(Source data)
## START
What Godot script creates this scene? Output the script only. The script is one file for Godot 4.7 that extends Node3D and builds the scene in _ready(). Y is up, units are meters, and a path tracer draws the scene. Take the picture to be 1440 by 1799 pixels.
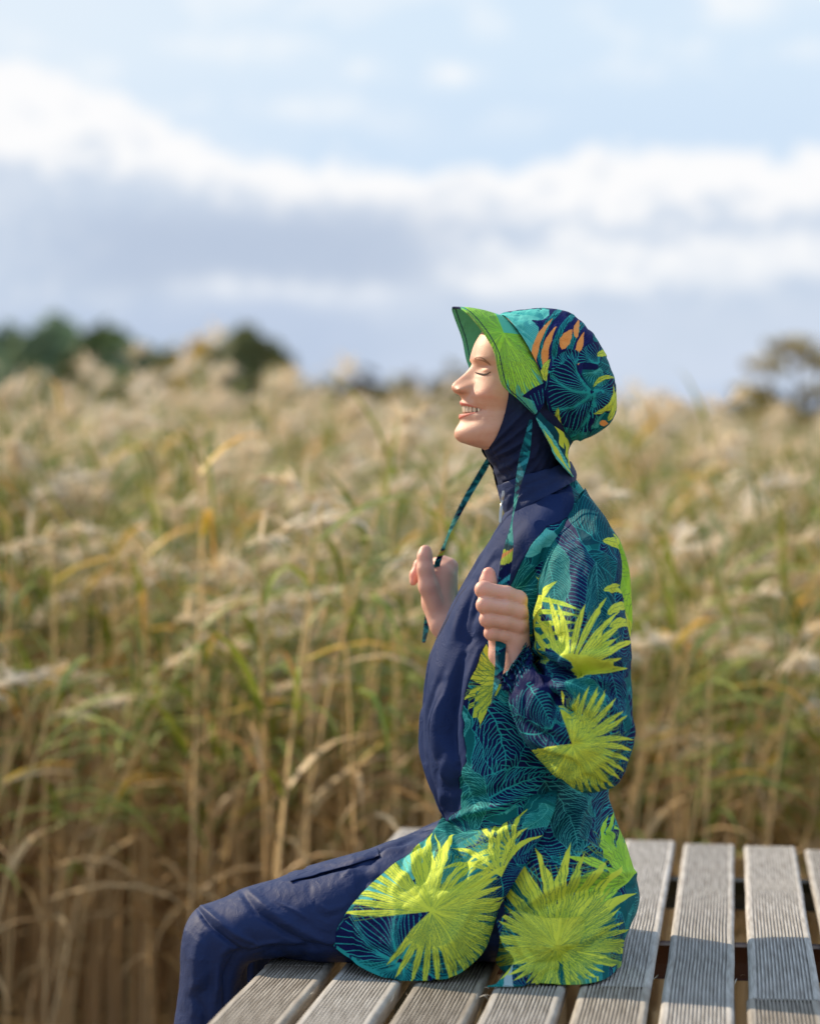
extends Node3D
# A woman in a leaf-print rain set sits on a slatted bench before a reed bed.
const F := 4369.0            # focal length in photo pixels (1799 tall)
const CAM := Vector3(0, 1.145, 3.64)
const PITCH := -0.00767
const ZC := 0.10             # her middle plane
const YAW := 0.16            # her turn towards the photographer
var rng := RandomNumberGenerator.new()
var nz := FastNoiseLite.new()
var cam_basis := Basis(Vector3.RIGHT, PITCH)

# ------------------------------------------------------------------ helpers
func W(px: float, py: float, z: float) -> Vector3:
	var r := cam_basis * Vector3((px - 720.0) / F, (899.5 - py) / F, -1.0)
	return CAM + r * ((z - CAM.z) / r.z)

func proj(p: Vector3) -> Vector2:
	var q := (p - CAM) * cam_basis
	return Vector2(720.0 - q.x / q.z * F, 899.5 + q.y / q.z * F)

func HL(x: float, y: float, l: float) -> Vector3:      # head: profile place and sideways distance
	var m := W(x, y, ZC)
	var x0 := W(905, y, ZC).x
	var d := m.x - x0
	return Vector3(x0 + d * cos(YAW) + l * sin(YAW), m.y, ZC + l * cos(YAW) - d * sin(YAW))

func lin(r: int, g: int, b: int) -> Color:
	return Color8(r, g, b).srgb_to_linear()

func cr(a: float, b: float, c: float, d: float, t: float) -> float:
	return 0.5 * (2.0 * b + (c - a) * t + (2.0 * a - 5.0 * b + 4.0 * c - d) * t * t + (3.0 * b - a - 3.0 * c + d) * t * t * t)

func cr3(a: Vector3, b: Vector3, c: Vector3, d: Vector3, t: float) -> Vector3:
	return 0.5 * (2.0 * b + (c - a) * t + (2.0 * a - 5.0 * b + 4.0 * c - d) * t * t + (3.0 * b - a - 3.0 * c + d) * t * t * t)

func table(t: Array, x: float) -> float:               # [x0, y0, x1, y1, ...]
	if x <= t[0]: return t[1]
	for i in range(2, t.size(), 2):
		if x <= t[i]:
			return lerpf(t[i - 1], t[i + 1], (x - t[i - 2]) / (t[i] - t[i - 2]))
	return t[t.size() - 1]

func spline(pts: Array, sub: int) -> PackedVector3Array:
	var out := PackedVector3Array()
	var n := pts.size()
	for i in n - 1:
		for k in sub:
			out.append(cr3(pts[maxi(i - 1, 0)], pts[i], pts[i + 1], pts[mini(i + 2, n - 1)], float(k) / sub))
	out.append(pts[n - 1])
	return out

func smooth_rows(keys: Array, sub: int) -> Array:      # Catmull-Rom over rows of numbers
	var out := []
	var n := keys.size()
	for i in n - 1:
		for k in sub:
			var row := []
			for c in keys[i].size():
				row.append(cr(keys[maxi(i - 1, 0)][c], keys[i][c], keys[i + 1][c], keys[mini(i + 2, n - 1)][c], float(k) / sub))
			out.append(row)
	out.append(keys[n - 1])
	return out

# a tube given by its outline: each key is [outer x, outer y, inner x, inner y, z, half depth, roundness, front shift]
func loft(keys: Array, sub: int, nseg: int, local := false) -> Array:
	var rows := []
	for k in smooth_rows(keys, sub):
		var a := W(k[0], k[1], k[4])
		var b := W(k[2], k[3], k[4])
		var c := (a + b) * 0.5
		var ax := (a - b) * 0.5
		var e: float = 2.0 / (k[6] if k.size() > 6 else 2.0)
		var dz: float = k[7] if k.size() > 7 else 0.0
		var row := PackedVector3Array()
		for j in nseg + 1:
			var f := -PI / 2 + TAU * j / nseg
			var cc := cos(f)
			var ss := sin(f)
			cc = signf(cc) * pow(absf(cc), e)
			ss = signf(ss) * pow(absf(ss), e)
			var p: Vector3 = c + ax * cc
			if local:
				row.append(Vector3(p.x, p.y, k[5] * ss))
			else:
				p.z += k[5] * ss + dz * cc
				row.append(p)
		rows.append(row)
	return rows

# a smooth sheet through a grid of points
func sheet(ctrl: Array, su: int, sv: int) -> Array:
	var mid := []
	for r in ctrl:
		mid.append(spline(r, su))
	var rows := []
	var n := mid.size()
	for i in n - 1:
		for k in sv:
			var row := PackedVector3Array()
			for c in mid[0].size():
				row.append(cr3(mid[maxi(i - 1, 0)][c], mid[i][c], mid[i + 1][c], mid[mini(i + 2, n - 1)][c], float(k) / sv))
			rows.append(row)
	rows.append(mid[n - 1])
	return rows

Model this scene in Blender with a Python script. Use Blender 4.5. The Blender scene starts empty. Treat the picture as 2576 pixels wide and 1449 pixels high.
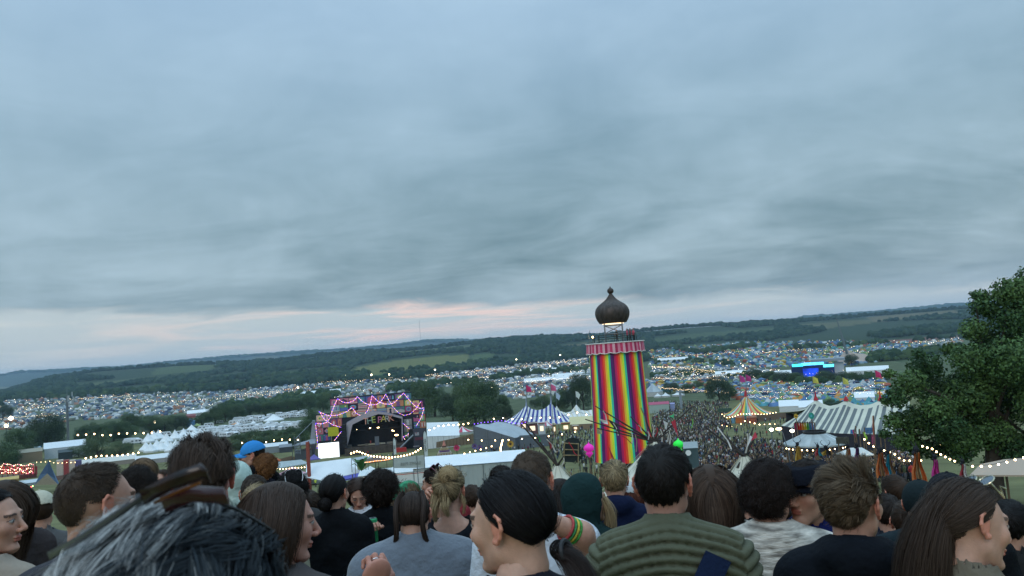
## END
> [TASK PROMPT]
Restate the listing above word for word, and skip the pictures.

> [REPLY TO THE TASK]
What Godot script creates this scene? Output the script only. The script is one file for Godot 4.7 that extends Node3D and builds the scene in _ready(). Y is up, units are meters, and a path tracer draws the scene. Take the picture to be 1440 by 1799 pixels.
extends Node3D
# A woman in a leaf-print rain set sits on a slatted bench before a reed bed.
const F := 4369.0            # focal length in photo pixels (1799 tall)
const CAM := Vector3(0, 1.145, 3.64)
const PITCH := -0.00767
const ZC := 0.10             # her middle plane
const YAW := 0.16            # her turn towards the photographer
var rng := RandomNumberGenerator.new()
var nz := FastNoiseLite.new()
var cam_basis := Basis(Vector3.RIGHT, PITCH)

# ------------------------------------------------------------------ helpers
func W(px: float, py: float, z: float) -> Vector3:
	var r := cam_basis * Vector3((px - 720.0) / F, (899.5 - py) / F, -1.0)
	return CAM + r * ((z - CAM.z) / r.z)

func proj(p: Vector3) -> Vector2:
	var q := (p - CAM) * cam_basis
	return Vector2(720.0 - q.x / q.z * F, 899.5 + q.y / q.z * F)

func HL(x: float, y: float, l: float) -> Vector3:      # head: profile place and sideways distance
	var m := W(x, y, ZC)
	var x0 := W(905, y, ZC).x
	var d := m.x - x0
	return Vector3(x0 + d * cos(YAW) + l * sin(YAW), m.y, ZC + l * cos(YAW) - d * sin(YAW))

func lin(r: int, g: int, b: int) -> Color:
	return Color8(r, g, b).srgb_to_linear()

func cr(a: float, b: float, c: float, d: float, t: float) -> float:
	return 0.5 * (2.0 * b + (c - a) * t + (2.0 * a - 5.0 * b + 4.0 * c - d) * t * t + (3.0 * b - a - 3.0 * c + d) * t * t * t)

func cr3(a: Vector3, b: Vector3, c: Vector3, d: Vector3, t: float) -> Vector3:
	return 0.5 * (2.0 * b + (c - a) * t + (2.0 * a - 5.0 * b + 4.0 * c - d) * t * t + (3.0 * b - a - 3.0 * c + d) * t * t * t)

func table(t: Array, x: float) -> float:               # [x0, y0, x1, y1, ...]
	if x <= t[0]: return t[1]
	for i in range(2, t.size(), 2):
		if x <= t[i]:
			return lerpf(t[i - 1], t[i + 1], (x - t[i - 2]) / (t[i] - t[i - 2]))
	return t[t.size() - 1]

func spline(pts: Array, sub: int) -> PackedVector3Array:
	var out := PackedVector3Array()
	var n := pts.size()
	for i in n - 1:
		for k in sub:
			out.append(cr3(pts[maxi(i - 1, 0)], pts[i], pts[i + 1], pts[mini(i + 2, n - 1)], float(k) / sub))
	out.append(pts[n - 1])
	return out

func smooth_rows(keys: Array, sub: int) -> Array:      # Catmull-Rom over rows of numbers
	var out := []
	var n := keys.size()
	for i in n - 1:
		for k in sub:
			var row := []
			for c in keys[i].size():
				row.append(cr(keys[maxi(i - 1, 0)][c], keys[i][c], keys[i + 1][c], keys[mini(i + 2, n - 1)][c], float(k) / sub))
			out.append(row)
	out.append(keys[n - 1])
	return out

# a tube given by its outline: each key is [outer x, outer y, inner x, inner y, z, half depth, roundness, front shift]
func loft(keys: Array, sub: int, nseg: int, local := false) -> Array:
	var rows := []
	for k in smooth_rows(keys, sub):
		var a := W(k[0], k[1], k[4])
		var b := W(k[2], k[3], k[4])
		var c := (a + b) * 0.5
		var ax := (a - b) * 0.5
		var e: float = 2.0 / (k[6] if k.size() > 6 else 2.0)
		var dz: float = k[7] if k.size() > 7 else 0.0
		var row := PackedVector3Array()
		for j in nseg + 1:
			var f := -PI / 2 + TAU * j / nseg
			var cc := cos(f)
			var ss := sin(f)
			cc = signf(cc) * pow(absf(cc), e)
			ss = signf(ss) * pow(absf(ss), e)
			var p: Vector3 = c + ax * cc
			if local:
				row.append(Vector3(p.x, p.y, k[5] * ss))
			else:
				p.z += k[5] * ss + dz * cc
				row.append(p)
		rows.append(row)
	return rows

# a smooth sheet through a grid of points
func sheet(ctrl: Array, su: int, sv: int) -> Array:
	var mid := []
	for r in ctrl:
		mid.append(spline(r, su))
	var rows := []
	var n := mid.size()
	for i in n - 1:
		for k in sv:
			var row := PackedVector3Array()
			for c in mid[0].size():
				row.append(cr3(mid[maxi(i - 1, 0)][c], mid[i][c], mid[i + 1][c], mid[mini(i + 2, n - 1)][c], float(k) / sv))
			rows.append(row)
	rows.append(mid[n - 1])
	return rows

Model this scene in Blender with a Python script. Use Blender 4.5. The Blender scene starts empty. Treat the picture as 2576 pixels wide and 1449 pixels high.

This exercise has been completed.